TASK OBJECTIVE
Pull each line containing "scene" out of the data and copy it.

DATA

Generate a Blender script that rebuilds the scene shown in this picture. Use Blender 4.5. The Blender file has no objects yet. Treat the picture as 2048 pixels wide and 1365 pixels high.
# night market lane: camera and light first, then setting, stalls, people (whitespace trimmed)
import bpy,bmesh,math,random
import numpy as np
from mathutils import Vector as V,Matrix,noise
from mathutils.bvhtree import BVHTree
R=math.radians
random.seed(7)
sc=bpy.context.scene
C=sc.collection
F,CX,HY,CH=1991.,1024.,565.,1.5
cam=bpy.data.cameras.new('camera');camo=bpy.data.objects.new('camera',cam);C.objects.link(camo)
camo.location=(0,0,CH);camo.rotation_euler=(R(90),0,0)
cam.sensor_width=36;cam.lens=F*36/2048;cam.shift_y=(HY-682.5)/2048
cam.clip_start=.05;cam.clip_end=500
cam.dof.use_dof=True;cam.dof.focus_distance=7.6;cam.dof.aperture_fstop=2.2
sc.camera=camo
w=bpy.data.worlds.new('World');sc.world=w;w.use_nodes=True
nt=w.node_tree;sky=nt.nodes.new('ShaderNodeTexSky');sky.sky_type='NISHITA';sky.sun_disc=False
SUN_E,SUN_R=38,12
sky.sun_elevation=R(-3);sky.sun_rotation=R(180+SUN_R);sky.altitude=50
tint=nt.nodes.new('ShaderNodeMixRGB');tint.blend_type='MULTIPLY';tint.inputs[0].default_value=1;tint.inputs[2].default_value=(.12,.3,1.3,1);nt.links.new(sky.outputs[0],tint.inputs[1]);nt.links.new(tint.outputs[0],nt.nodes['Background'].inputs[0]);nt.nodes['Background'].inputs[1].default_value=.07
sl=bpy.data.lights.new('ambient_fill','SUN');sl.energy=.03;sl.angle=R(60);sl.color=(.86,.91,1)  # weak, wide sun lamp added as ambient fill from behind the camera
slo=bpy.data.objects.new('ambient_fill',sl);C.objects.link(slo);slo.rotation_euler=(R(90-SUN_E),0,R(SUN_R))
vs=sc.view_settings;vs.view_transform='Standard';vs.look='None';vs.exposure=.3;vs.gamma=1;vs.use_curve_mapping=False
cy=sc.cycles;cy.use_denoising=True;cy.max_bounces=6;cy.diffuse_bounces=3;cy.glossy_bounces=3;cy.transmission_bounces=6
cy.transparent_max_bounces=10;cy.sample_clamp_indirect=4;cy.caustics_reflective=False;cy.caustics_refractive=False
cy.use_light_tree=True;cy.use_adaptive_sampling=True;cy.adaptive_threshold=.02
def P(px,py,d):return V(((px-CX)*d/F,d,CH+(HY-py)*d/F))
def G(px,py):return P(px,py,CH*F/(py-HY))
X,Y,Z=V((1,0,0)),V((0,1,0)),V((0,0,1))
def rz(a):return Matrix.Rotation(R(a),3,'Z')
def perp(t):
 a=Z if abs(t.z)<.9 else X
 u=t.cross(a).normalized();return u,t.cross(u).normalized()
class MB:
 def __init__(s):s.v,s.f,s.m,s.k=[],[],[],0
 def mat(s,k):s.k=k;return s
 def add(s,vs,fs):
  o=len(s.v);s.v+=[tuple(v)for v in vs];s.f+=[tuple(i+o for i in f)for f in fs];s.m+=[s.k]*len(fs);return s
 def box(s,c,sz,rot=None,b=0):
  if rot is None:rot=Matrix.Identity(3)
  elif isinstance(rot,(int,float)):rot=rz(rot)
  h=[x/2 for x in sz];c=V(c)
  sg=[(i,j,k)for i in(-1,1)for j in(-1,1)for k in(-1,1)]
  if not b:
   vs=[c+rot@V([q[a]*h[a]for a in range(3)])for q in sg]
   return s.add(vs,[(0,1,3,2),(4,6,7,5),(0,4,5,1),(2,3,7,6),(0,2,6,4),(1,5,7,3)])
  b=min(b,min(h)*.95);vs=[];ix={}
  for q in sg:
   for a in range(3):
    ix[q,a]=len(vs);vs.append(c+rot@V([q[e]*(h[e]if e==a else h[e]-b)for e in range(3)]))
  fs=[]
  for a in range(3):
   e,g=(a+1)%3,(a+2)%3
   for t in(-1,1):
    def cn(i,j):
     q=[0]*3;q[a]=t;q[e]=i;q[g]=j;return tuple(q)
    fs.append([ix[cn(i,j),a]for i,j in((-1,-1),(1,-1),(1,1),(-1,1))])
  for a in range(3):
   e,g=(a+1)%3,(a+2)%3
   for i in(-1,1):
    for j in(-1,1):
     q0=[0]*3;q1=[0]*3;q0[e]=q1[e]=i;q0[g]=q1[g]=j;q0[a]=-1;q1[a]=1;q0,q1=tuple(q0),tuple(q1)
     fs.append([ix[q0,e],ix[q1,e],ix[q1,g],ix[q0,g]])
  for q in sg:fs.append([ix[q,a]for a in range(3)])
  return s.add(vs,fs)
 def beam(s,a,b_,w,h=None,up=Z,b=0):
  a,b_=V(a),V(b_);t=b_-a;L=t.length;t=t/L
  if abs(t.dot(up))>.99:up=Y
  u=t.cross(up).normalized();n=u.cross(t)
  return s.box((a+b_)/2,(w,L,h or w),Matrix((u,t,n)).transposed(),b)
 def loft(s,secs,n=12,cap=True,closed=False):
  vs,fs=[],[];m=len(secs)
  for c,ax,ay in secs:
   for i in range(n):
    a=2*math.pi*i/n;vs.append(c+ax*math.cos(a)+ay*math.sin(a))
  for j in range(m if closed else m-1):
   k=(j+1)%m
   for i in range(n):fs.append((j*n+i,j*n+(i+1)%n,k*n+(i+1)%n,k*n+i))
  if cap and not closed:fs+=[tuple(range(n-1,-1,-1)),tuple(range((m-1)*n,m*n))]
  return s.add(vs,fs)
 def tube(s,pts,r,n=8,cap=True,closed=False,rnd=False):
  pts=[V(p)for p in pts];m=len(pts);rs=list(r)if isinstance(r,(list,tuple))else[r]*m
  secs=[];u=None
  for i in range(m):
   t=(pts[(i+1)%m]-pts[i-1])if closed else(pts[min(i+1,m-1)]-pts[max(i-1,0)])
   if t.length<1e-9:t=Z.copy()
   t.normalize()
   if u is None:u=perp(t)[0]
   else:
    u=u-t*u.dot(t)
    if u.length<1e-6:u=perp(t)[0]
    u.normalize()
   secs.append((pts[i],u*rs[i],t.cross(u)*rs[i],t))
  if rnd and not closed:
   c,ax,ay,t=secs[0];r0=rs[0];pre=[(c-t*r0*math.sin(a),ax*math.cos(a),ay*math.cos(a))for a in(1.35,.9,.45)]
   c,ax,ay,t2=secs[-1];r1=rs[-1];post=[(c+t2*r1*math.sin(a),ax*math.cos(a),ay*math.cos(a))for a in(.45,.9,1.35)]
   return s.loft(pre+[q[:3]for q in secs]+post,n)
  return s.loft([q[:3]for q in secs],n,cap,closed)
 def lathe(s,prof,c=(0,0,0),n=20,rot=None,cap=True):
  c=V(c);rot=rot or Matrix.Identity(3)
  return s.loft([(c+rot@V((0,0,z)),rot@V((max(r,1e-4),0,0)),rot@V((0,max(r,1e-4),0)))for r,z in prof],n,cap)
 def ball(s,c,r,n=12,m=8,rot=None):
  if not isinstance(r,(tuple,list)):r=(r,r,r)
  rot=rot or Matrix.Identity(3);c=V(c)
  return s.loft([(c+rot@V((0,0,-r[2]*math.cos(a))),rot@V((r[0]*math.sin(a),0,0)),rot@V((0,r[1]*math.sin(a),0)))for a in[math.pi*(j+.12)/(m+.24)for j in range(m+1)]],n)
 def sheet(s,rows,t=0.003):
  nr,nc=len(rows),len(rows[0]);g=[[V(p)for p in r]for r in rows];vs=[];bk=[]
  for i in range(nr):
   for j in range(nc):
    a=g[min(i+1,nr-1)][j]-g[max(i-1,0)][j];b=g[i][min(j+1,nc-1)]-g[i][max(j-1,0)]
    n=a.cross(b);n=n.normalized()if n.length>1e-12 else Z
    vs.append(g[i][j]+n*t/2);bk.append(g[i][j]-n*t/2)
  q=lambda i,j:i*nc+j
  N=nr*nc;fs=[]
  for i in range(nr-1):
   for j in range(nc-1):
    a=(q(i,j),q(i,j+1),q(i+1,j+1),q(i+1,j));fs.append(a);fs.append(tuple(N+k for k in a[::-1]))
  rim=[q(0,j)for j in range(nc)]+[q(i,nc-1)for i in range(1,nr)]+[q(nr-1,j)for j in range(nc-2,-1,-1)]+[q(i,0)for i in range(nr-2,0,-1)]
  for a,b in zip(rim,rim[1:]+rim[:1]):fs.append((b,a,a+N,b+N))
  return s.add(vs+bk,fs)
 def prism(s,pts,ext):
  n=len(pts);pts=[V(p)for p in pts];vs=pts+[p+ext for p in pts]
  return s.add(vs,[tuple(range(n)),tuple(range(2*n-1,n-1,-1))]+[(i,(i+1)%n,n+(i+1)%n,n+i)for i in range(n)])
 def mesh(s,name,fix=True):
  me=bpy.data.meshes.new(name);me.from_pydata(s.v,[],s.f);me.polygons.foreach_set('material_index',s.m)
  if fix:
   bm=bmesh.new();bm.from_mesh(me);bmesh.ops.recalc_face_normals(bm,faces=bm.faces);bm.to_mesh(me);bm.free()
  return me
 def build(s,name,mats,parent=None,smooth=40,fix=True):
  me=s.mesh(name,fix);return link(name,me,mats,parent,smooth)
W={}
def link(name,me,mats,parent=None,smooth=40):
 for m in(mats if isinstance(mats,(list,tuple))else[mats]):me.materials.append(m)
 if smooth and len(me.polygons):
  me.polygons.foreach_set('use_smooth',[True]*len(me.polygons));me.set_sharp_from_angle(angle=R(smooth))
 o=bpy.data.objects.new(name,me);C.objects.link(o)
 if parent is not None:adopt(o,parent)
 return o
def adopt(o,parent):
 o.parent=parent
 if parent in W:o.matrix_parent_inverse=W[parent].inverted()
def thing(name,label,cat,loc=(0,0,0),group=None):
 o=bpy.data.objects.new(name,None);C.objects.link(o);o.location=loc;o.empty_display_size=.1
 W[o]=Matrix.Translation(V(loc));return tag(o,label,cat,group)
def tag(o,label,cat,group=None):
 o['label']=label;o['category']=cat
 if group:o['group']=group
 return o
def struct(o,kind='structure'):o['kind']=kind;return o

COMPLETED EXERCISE
Generate a Blender script that rebuilds the scene shown in this picture. Use Blender 4.5. The Blender file has no objects yet. Treat the picture as 2048 pixels wide and 1365 pixels high.
sc=bpy.context.scene